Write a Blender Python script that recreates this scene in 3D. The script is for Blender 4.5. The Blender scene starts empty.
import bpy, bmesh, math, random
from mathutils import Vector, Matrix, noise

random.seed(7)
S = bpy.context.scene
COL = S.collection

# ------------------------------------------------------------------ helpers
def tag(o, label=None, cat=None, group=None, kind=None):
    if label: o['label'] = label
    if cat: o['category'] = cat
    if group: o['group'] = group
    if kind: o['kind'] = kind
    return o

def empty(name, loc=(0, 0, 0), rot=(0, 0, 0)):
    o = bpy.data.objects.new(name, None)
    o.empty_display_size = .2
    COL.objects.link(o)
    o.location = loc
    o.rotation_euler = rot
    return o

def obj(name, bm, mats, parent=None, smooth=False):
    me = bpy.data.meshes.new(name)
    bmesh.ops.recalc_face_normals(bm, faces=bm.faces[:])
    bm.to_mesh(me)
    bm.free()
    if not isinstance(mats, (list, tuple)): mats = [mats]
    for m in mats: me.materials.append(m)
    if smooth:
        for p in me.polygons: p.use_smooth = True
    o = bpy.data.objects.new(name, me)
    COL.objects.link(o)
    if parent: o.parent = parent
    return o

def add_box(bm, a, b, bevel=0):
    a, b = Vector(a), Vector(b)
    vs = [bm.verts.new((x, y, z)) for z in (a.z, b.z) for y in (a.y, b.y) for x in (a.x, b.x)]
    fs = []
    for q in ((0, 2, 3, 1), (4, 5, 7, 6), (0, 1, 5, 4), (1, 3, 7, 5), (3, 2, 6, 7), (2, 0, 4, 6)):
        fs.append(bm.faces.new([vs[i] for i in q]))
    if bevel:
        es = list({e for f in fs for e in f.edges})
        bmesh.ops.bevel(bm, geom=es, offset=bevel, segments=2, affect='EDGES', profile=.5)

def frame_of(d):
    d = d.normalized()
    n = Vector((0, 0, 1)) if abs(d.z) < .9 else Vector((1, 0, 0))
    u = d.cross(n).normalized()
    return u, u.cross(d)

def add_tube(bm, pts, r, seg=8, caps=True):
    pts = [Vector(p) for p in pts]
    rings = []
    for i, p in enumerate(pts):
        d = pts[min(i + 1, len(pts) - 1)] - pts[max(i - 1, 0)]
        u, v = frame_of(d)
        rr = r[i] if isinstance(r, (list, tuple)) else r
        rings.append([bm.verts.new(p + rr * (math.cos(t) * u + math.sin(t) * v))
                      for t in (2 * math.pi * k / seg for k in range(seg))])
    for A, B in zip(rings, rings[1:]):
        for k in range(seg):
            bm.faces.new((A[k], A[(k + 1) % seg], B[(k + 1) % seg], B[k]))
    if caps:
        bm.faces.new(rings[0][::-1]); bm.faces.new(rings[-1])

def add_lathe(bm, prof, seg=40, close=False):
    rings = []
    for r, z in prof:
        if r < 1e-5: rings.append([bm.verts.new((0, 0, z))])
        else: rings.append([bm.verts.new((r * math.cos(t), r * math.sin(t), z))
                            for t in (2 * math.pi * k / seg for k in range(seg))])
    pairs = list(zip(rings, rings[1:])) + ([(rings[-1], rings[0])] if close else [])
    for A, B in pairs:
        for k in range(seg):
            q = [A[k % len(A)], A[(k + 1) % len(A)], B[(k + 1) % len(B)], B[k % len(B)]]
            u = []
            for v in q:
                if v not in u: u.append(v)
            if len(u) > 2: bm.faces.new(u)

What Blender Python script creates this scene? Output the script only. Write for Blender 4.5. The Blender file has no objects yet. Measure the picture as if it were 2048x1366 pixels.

#####

**WHAT NEEDS TO BE DONE:**
Reproduce exactly the lines that run from the start of the records to the line with "COL = S.collection", both included.

**FULL SOLUTION:**
Write a Blender Python script that recreates this scene in 3D. The script is for Blender 4.5. The Blender scene starts empty.
import bpy, bmesh, math, random
from mathutils import Vector, Matrix, noise

random.seed(7)
S = bpy.context.scene
COL = S.collection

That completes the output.